Mahkemece, tüm dosya kapsamına göre, davalıların şekil şartına dayalı itirazlarının yerinde olmadığı, yüklenicinin 11 numaralı bağımsız bölümün yarısını davacıya vermeyi kabul ettiği, adi yazılı sözleşmede teslim tarihi gösterilmediğinden ve davadan önce temerrüde düşürülmediğinden geç teslim sebebiyle kira ve sebebi anlaşılamayan maddi tazminat taleplerinin yerinde olmadığı, davalı K.. Ö.."ün eski TTK"nın 20/2. maddesine göre bütün faaliyetlerinde basiretli bir iş adamı gibi hareket etmesi gerektiği, karşı tarafı ikna edip sözleşme imzalattıktan ve yeniden vekaletname aldıktan sonra bunun geçersizliğini ileri sürmesinin basiretli iş adamlığı vasfına uygun düşmeyip, hile ve desise sayılabilecek bir tasarruf olduğu, tarafların iradelerindeki hukuka aykırılıklar ve hukuka uygunluklar değerlendirilerek TMK"nın 4. maddesi gereğince hak ve nesafet kuralları gözetilmek suretiyle % 50 indirim uygulanarak, davanın kısmen kabulü ile 20.000,00 TL alacağın dava tarihinden itibaren işleyecek kanuni faizi ile birlikte davalılardan alınıp davacıya ödenmesine, fazla talebin reddine karar verilmiş, kararı taraf vekilleri temyiz etmiştir.
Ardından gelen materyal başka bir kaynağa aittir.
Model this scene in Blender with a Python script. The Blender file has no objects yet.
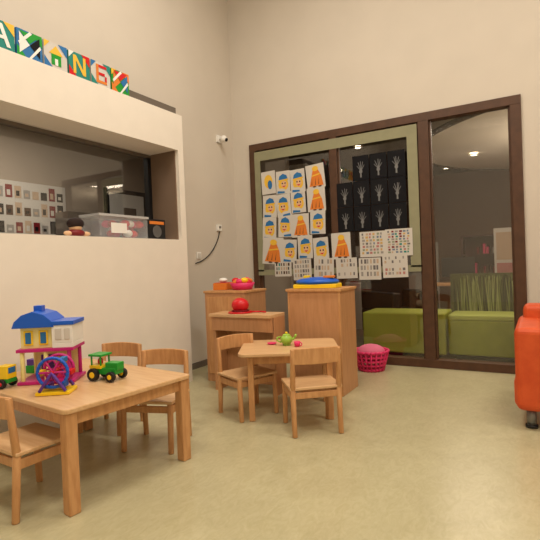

Dairemizin, 27.10.2014 gün ve 2014/2106 Esas, 2014/6744 Karar sayılı ilamı ile; asıl sözleşmeyi yüklenici sıfatıyla imzalayan şirketin, ek sözleşmede taraf olmadığı, taşınmaz satımına ilişkin tarihsiz sözleşmenin de resmi şekilde yapılmaması nedeniyle geçersiz olduğu, geçersiz sözleşme halinde, sözleşmenin taraflarının sebepsiz zenginleşme hükümlerine dayalı olarak ancak verdiklerini talep edebileceklerinden mahkemece, 11 no"lu bağımsız bölüm ile ilgili davalı şirketin bir taahhüdünün bulunmaması nedeniyle, davalı şirket yönünden davanın, pasif husumet yokluğu nedeniyle reddine, davalı K.. Ö.. yönünden ise, sözleşmede arsa sahibi tarafından verilen bir bedel bulunmaması nedeniyle esastan reddine karar verilmesi gerekirken, yanılgılı gerekçeyle yazılı şekilde hüküm kurulmasının doğru olmadığı gerekçesiyle hükmün davalılar yararına bozulmasına karar verilmiştir.
Bu kez, davacı vekili karar düzeltme isteminde bulunmuştur.
Yargıtay ilamında belirtilen gerektirici sebeplere göre, HUMK"nın 440. maddesinde sayılan hallerden hiçbirisine uymayan karar düzeltme isteminin reddi gerekmiştir.
SONUÇ: Yukarıda açıklanan nedenlerle, davacı vekilinin karar düzeltme isteminin REDDİNE, alınması gereken karar düzeltme harcı peşin yatırıldığından yeniden alınmasına yer olmadığına ve takdiren 248,00 TL para cezasının karar düzeltme isteyenden alınarak Hazine"ye gelir kaydedilmesine, 10.12.2015 tarihinde oybirliğiyle karar verildi.